Natedog you are absolutely correct. My taper profile .340 Weatherby Magnum will make 3/4 MOA 5 shot groups every time if you do your job and probably 1/2 MOA or better from a vise. I wouldn't want to see many more than that threw it at a time though. That's a LOT of heat and burning power and the I bet the barrel will start to warp enough to throw the shots off. Never pushed that hard. Rapid firing a .340 Wby is a good way to bruse your shoulder ;)

OTOH I bet I can shoot my CZ 550 Varmit Laminated as fast as I can throw the bolt and maintaing better than 1 MOA due to the cooling slots in the stock and the heavy barrel. Normally it can do 1/2 MOA from a real solid rest and some good shooting.
 
Short and/or fat barrels are ALWAYS stiffer and more accurate than longer and/or thinner barrels. Two barrels of the same weight means the longer barrel will be less accurate. Two barrels of the same length and the thicker barrel will be more accurate. What's at work here is how stiff the barrel is. If you can imagine, a 20 foot long barrel will bend and whip a great deal more than a 2 foot long barrel. All other things being equal, go for short and fat if you want accurate.

Of course, velocity, pressure, and bullet shape also contribute to accuracy, but that's more of an EXTERIOR ballistics issue. That is you need to look at wind drift, time of flight, drop, ballistic coefficient, etc. From a purely mechanical point of view, a stiffer barrel will be more accurate.

So, how does a barrel heat up? It heats up for three reasons:
1) Friction of the bullet going down the barrel
2) Heat of burning powder
3) Pressure of propellant gasses (ever feel a bike pump after use?)

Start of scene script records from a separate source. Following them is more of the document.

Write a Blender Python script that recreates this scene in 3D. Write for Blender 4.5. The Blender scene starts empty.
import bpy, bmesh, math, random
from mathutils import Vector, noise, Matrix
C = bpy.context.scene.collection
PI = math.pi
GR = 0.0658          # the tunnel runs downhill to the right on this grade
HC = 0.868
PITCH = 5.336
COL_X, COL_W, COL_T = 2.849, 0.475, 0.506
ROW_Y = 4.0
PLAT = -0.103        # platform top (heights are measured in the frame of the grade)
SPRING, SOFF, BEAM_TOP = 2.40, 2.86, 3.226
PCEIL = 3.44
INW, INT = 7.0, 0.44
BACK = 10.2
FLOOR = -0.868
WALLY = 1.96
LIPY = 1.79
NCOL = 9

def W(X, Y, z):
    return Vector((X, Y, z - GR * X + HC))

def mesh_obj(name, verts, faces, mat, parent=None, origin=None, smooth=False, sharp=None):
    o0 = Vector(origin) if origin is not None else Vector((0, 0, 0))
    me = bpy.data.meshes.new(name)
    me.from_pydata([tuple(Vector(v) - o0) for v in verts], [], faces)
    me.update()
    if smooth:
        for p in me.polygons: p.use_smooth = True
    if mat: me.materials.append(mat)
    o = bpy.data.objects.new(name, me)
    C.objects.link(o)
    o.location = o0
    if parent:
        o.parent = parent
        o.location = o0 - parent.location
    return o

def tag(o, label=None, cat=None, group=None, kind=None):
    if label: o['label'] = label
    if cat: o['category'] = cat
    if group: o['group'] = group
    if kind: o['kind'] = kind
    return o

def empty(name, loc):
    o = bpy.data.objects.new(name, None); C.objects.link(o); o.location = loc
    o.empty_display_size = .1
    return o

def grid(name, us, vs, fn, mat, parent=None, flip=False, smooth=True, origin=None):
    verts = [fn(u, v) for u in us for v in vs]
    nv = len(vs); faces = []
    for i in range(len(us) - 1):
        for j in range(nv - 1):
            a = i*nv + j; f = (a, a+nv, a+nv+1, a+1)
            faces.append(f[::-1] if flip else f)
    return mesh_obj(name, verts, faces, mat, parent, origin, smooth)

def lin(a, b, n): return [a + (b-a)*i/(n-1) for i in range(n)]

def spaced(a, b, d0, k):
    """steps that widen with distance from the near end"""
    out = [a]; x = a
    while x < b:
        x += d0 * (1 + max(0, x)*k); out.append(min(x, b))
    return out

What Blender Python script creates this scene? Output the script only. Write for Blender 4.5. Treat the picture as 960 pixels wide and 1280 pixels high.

Of these, I think that friction is the primary culprit. A small-caliber bullet simply has less surface area and heats a given weight of barrel less.

What wears a barrel?
1) Friction of the bullet again
2) Chemical reaction with barrel material
3) Intense heat and pressure vaporizing atoms of barrel material
4) Overzealous cleaning

The bore wears more as it heats up. As the BORE heats up, factors one through three become exponentially more effective at wearing the bore down. Chrome plating helps, but only reduces friction slightly.

What other ways can a barrel be ruined? The barrel can heat a barrel to a point where it will heat-treat, anneal, warp, or otherwise damage the barrel structure.
 
Two barrels of the same weight means the longer barrel will be less accurate. Two barrels of the same length and the thicker barrel will be more accurate.
more tolerant of bullet weight and velocity changes outside the sweetspot maybe. the insides matter more than the outsides.
 
The only thing I would note is that the description of how light and heavy barrels heat up could be a bit confusing to some.

Light barrels and heavy barrels heat and cool at the same rate. The difference is that the heavy barrel has more mass to dissipate the heat, so it takes more rounds for it to reach the same temperature as the
light barrel.

To use an analogy, put a teaspoon of water in the microwave and a coffee cup of water. The teaspoon will reach the boiling point much faster and will cool down to room temperature faster also. The coffee cup will take longer to reach a boil and longer to cool down.

So if I shoot 180rds through a light barrel and 180 rounds through a heavy barrel, the heavy barrel will stay cooler throughout the session and return to ambient temperature faster than the light barrel.

If I shoot enough rounds to heat both barrels to 400F, then the light barrel will cool first - because it will reach 400F faster with less rounds. The heavy barrel will take significantly more rounds to reach 400F so it has more energy to dissipate than the light barrel and takes longer to cool.

Also, it seems the real killer is less bore wear than throat erosion caused by heat checking.